Update: I did make it to Shanghai safely. But as usual, my luggage didn't! But this time it WAS ALL MY FAULT. Despite having taken this flight about 20+ times previously - the last time being just a couple months before. I somehow managed to forget to get my luggage in Beijing and bring it through customs. So, of course it didn't arrive in Shanghai! Ooops - see, I told you, I'm a super cool traveler.
However, I did manage to persuade the Chinese officials who tried to tell me to go back to Beijing and get my luggage (yeah right) that not only was I not going back to Beijing. I was not even coming back to the Shanghai airport to pick it up when it arrived (which they told me was absolutely necessary). I made it very clear to them that they were going to get it from Beijing and to my hotel by the next evening at the latest.
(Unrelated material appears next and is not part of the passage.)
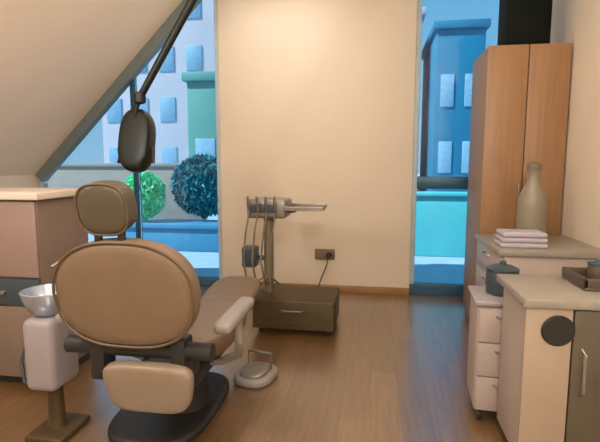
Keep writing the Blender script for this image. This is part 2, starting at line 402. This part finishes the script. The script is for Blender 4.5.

My direct approach worked. My luggage arrived safe and sound the next evening with no hassle. Note to any travelers - do not listen to Chinese officials at the airport, tell them what you want and make them do it. See... maybe I am kinda a cool traveler after all. At least I've learned a few tricks...
1 comment:
Wow...it's like we are the same person when traveling. In spite of the fact that I've been on planes my ENTIRE life traveling...been on thousands of flights, all of a sudden in my mid-twenties I developed a fear of flying.
And it's like everything you described in this post is EXACTLY how I feel. There are some other interesting similarities as well. (I had some very interesting Match dates in the past...)
Looking forward to reading more of your blog!!